When I was a child, my mother brought home a book called “TA for Tots”–a popular book in the 70’s. It talks about things like “warm fuzzies” and “cold pricklies” as a way of helping children and parents identify feelings and behaviors and make better choices. Essentially, giving us a way to choose our attitude.

As a teenager, my mother’s touchy-feely parenting became regarded as “uncool.” Later, as a woman in a male-dominated industry, I believed the worst thing anyone could say about me was that I was “emotional.” To talk about feelings became taboo.

Yet, the heart of our attitude, our behaviors, and, ultimately, all of our relationships and all that we accomplish comes down to our feelings.

If instead of snapping at my husband I could simply say, “Hi. I’m glad you’re here. I’ve had a really crappy day and need a hug,” wouldn’t that go a lot further a lot faster to restoring me to my better self? And wouldn’t it make my husband feel wonderful that he could be there to give me what I need? Once again, I should have listened to my mother.

Returning Home

Trips to Columbus, Ohio are always confusing to me. I never know which direction should be referred to as “going home.” I once wrote that home is where your bed is. By that criteria, I guess Chattanooga is our home destination. However, having spent nearly 40 years living in Columbus, the paltry 3 we’ve lived in Chattanooga have not been enough to erase the feeling of returning home when we head North on 75.

This last trip North ended the longest stretch I’ve gone to date between trips to Columbus. It’s been long enough that I can’t actually remember when my last trip up was, but I know it wasn’t in this calendar year. With my remaining family all living elsewhere these days and many of my friends having moved away as well, it sometimes catches me off guard how much Columbus still feels like home. When I think about what makes it feel homey, here’s what I’ve come up with:

  1. I know how to get to every place I want to go without using GPS. If one route has traffic, I know another route, also without GPS.
  2. I can come up with restaurants I want to eat at based on style of food, quality of adult beverages, particular favorite dishes, or outdoor ambience. (I confess, I did have to check with several restaurants on whether they allow dogs on their patio or not–Tisen came along on this trip.)
  3. I know where the “bad” parts of town are.
  4. I know where the best camera shops in town are and which ones carry Canon gear.
  5. I have a doctor and a dentist there.
  6. I know where to go for a safe pedicure without an appointment.
  7. Graeter’s Ice Cream is available just about everywhere–even Costco.
  8. The biggest problem is trying to fit everyone we want to see into a few days and realizing we’re not going to be able to get to see many of the people we’d love to catch up with.
  9. We have a place to stay where there is a room just for us and our dog is welcome (and offers from several other friends to stay with them)–I guess we do have a bed in Columbus.

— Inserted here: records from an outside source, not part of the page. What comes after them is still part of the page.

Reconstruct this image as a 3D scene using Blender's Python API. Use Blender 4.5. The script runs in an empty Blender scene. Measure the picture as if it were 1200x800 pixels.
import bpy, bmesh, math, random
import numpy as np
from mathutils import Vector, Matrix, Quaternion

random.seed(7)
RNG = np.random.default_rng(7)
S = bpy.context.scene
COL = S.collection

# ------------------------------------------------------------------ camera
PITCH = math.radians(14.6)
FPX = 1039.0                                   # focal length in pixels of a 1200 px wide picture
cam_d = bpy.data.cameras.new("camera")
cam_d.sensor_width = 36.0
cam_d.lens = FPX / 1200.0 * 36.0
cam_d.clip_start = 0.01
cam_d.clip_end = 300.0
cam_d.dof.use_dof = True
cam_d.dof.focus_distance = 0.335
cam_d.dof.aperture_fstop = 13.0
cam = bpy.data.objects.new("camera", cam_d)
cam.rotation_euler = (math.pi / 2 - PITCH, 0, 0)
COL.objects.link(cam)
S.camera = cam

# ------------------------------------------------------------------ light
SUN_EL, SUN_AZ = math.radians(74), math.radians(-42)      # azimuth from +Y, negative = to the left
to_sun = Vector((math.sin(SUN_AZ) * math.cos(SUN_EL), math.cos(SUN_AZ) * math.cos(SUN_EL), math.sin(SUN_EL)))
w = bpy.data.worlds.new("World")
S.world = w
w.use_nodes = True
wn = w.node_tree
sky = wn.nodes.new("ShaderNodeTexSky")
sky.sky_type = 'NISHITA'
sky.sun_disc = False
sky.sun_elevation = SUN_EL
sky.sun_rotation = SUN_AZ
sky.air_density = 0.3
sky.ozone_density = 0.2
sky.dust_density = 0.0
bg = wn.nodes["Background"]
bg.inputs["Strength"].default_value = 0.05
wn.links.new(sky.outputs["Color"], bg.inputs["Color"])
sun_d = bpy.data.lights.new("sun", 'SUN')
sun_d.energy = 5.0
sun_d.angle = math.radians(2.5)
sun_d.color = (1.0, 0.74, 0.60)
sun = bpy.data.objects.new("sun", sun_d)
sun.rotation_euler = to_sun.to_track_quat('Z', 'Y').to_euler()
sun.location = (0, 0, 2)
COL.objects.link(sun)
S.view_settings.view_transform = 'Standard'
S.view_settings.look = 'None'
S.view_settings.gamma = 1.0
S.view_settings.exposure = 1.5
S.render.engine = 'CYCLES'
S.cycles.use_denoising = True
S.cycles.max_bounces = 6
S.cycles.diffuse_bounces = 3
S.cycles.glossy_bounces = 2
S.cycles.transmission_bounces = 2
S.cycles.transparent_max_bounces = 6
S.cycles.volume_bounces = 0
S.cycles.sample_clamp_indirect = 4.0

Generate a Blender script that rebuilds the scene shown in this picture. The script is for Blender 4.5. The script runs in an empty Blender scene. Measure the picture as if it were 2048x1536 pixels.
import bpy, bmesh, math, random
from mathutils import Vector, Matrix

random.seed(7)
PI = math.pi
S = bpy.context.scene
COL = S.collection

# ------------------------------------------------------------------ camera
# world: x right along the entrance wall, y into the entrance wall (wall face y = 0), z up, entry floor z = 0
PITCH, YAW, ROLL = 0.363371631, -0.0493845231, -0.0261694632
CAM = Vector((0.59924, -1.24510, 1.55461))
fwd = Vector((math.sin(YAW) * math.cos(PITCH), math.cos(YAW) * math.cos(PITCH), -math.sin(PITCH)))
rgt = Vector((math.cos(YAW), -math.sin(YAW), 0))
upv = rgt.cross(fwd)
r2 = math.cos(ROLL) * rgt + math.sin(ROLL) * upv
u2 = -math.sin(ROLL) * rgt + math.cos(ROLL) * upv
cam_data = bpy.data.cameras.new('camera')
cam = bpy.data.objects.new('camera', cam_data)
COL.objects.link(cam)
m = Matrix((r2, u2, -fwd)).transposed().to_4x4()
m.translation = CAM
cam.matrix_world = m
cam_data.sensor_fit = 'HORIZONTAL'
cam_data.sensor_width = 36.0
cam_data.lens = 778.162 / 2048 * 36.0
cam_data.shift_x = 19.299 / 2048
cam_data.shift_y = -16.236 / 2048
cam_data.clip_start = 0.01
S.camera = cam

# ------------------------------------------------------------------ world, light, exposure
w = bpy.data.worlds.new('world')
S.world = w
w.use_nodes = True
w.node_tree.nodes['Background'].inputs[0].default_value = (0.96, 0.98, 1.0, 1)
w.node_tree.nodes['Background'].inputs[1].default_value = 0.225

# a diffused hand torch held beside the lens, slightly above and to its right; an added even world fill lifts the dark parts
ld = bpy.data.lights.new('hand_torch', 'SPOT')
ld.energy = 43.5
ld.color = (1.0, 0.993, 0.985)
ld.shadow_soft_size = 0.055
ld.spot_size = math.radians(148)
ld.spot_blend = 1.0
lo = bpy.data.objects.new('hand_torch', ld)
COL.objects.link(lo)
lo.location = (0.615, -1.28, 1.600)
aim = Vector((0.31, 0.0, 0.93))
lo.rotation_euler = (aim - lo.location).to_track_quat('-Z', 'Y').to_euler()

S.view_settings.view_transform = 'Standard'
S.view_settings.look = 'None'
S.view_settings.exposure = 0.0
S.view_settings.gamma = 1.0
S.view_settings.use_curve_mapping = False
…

This trip was timed around the Columbus Guitar Show. It was my first time working a show (although I’ve attended a couple before). Manning the booth and giving away T-shirts to people who participated in my marketing campaign turned out to be both fun and exhausting.

One of the best things about our timing was that we were in Chattanooga for the beginning and end of the Riverbend Festival, but missed the middle of the 9-day event. This means we didn’t get tired of the extra people and traffic in the downtown area. And, we were home in time for the fireworks–out of all the fireworks in Chattanooga, the Riverbend fireworks are by far the best and longest display.

Taking Stock

It’s officially been 2 months since my leave of absence began. I thought it would be a good time to enumerate both the new lessons I’ve learned and the old lessons that have  resurfaced as particularly relevant to this major shift in my life.

  1. Your time will fill. No matter how much you have to do or how long you think you have to do it, time will pass more quickly than you expected and you will get less done than you planned.
  2. It doesn’t matter how much of an out-of-the-box thinker you are; if there is no box, you can’t think outside of it.
  3. When you have a mile-long list of things to do and believe you have only a fraction of the time you need to get them done, you manage your time far more judiciously than when you have a short list of things to do and believe you have all day. (See #1.)
  4. There is always more opportunity than capacity.
  5. When one thing has been your biggest time investment for a long time, when you pull it out of your schedule, everything that surrounded it collapses on top of each other and you have to scratch and claw your way through the crap to shove in something new and get all the little stuff safely held at bay.
  6. Staying busy is not the hard part. It’s staying busy doing the important things instead of the distracting things that’s hard. (See #1.)
  7. Just because something must be done urgently doesn’t mean it should be done at all.
  8. I really mind a dirty house less than I mind cleaning it.
  9. We treat people we have an intimate personal relationship with like someone we have an intimate personal relationship with even when the topics are professional–it takes effort not to hear “I don’t love you” when you disagree.
  10. Working with your spouse is an opportunity to better your overall relationship. Creating artificial lines between your personal and professional relationship is only lying to yourself. The two roles are inseparable and must feed one another, driving both a closer, more intimate relationship and more creative energy from the feeling of being on the same team working towards the same goals.
  11. Sleep helps. This is theoretical. I used reverse logic: lack of sleep makes everything harder. Therefore, I believe that if I someday get enough sleep, it will make everything easier.
  12. Every day we have the opportunity to be more focused, more productive, more playful, more creative, more effective, more attuned to our health, and to get more sleep. We probably won’t do all of these things in the same day, however.
  13. At the end of the day, it’s you. There is only you and what you did and didn’t get done, whether what you did made a difference, and whether that difference is the difference you intended. Ultimately, there is not, and really never has been, anyone else to blame.